He Did Not Stir

“I will tell you something that until now I haven’t told anyone else,” the Belzer Rebbe Harav Aharon, zt”l, said to the Boyaner Rebbe when the latter visited Eretz Yisrael.

Then the Belzer Rebbe shed light on a puzzling episode that took place during his escape from Galicia to Hungary in the midst of the Holocaust.

His Chassidim had invested enormous amounts of effort and money to spirit the Rav out of Galicia. It was a journey fraught with great danger — and filled with wondrous miracles. The cover story, in case they were stopped by the Nazis was that the Belzer Rebbe was a top Russian general captured on the eastern front, who was being brought to Budapest for questioning. His companions were to impersonate high-ranking Russian prisoners as well.

The risks were enormous. Neither the “Russian general” nor the “Russian officers” spoke any Russian …

At one point the Rebbe instructed the driver to stop the car, and to the shock and dismay of the driver and his companions, he got out and sat down on a nearby rock. For ten long minutes he sat there, seemingly oblivious to their peril, before returning to the car; the car then resumed the journey.

“I realized that we were approaching the matter with a behalah (a frantic quality)” the Belzer Rebbe told the Boyaner Rebbe. “So I sat down to gain some yishuv hadaas (composure).”

* * *

Achieving yishuv hadaas — the ability to remain calm and collected even during times of crisis — is a crucial goal for everybody. The level achieved by the Belzer Rebbe is beyond our comprehension. But each of us, on his and her own level and circumstances, is obligated to strive to ensure that our reason keeps our emotions under control.

A well-known song using words attributed to one of the tzaddikim of yesteryear illustrates this point.

“This world is a very narrow bridge; the main thing is not to be at all afraid…”

If we would think before acting and weigh our words before speaking we would prevent much grief. Yet one of the great challenges of living in this temporal world is the lack of yishuv hadaas that would make it possible for us to reflect upon and calculate our deeds. So many of us are in distress and pain about the past and the present, and living in fear for the future, circumstances that make yishuv hadaas a challenging goal to achieve.

The Torah tells us that Yaakov Avinu fought with an angel the entire night. At dawn, Yaakov Avinu emerged the victor and asked that the angel bless him. When Yaakov Avinu requested the angel’s name, the malach wouldn’t give it to him, but blessed him and departed.

This was the angel of Esav, the yetzer hara himself.

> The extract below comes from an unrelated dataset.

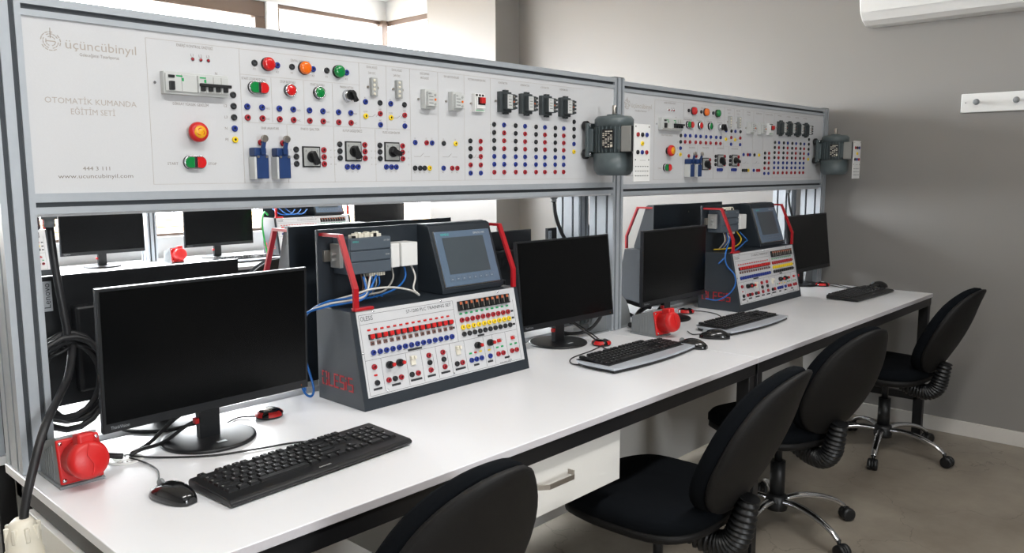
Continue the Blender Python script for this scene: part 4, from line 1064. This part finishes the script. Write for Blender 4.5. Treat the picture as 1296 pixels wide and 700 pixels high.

He can only thrive in a state of commotion and confusion, when he spins his web and entangles us in it. But when he is asked questions, indicating presence of mind in his intended victim, he departs, for he cannot win where there is yishuv hadaas.

* * *

When Haman had succeeded in enacting the decree calling for annihilation of the entire Jewish people, he walked complacently by the king’s gate and noticed Mordechai sitting there. Mordechai “didn’t rise and didn’t stir,” a fact which enraged Haman past endurance.

Hagaon Harav Chaim Shmulevitz, zt”l, said that this was the primary strength of Mordechai. The most profound fear gripped the entire Klal Yisrael — yet Mordechai didn’t stir. He sat in a state of total composure, even tranquility.

Along with his people, he faced total annihilation at the hands of a genocidal monster — yet when the embodiment of evil walked by, Mordechai remained perfectly composed, not even stirring.

It was this perfect composure that proved to be a key part of the salvation of our people at the time. For an infuriated Haman declined to wait another eleven months — the date of the decree — to kill Mordechai. He decided to erect a gallows fifty cubits high, and bright and early the next morning he went to Achashverosh to seek permission to execute Mordechai. Only a few hours later, Haman was hanging on that very tree.

As we enter Shabbos Parashas Zachor, the Shabbos before the joyous Yom Tov of Purim, it is a most appropriate time to contemplate on the all-important attribute of yishuv hadaas.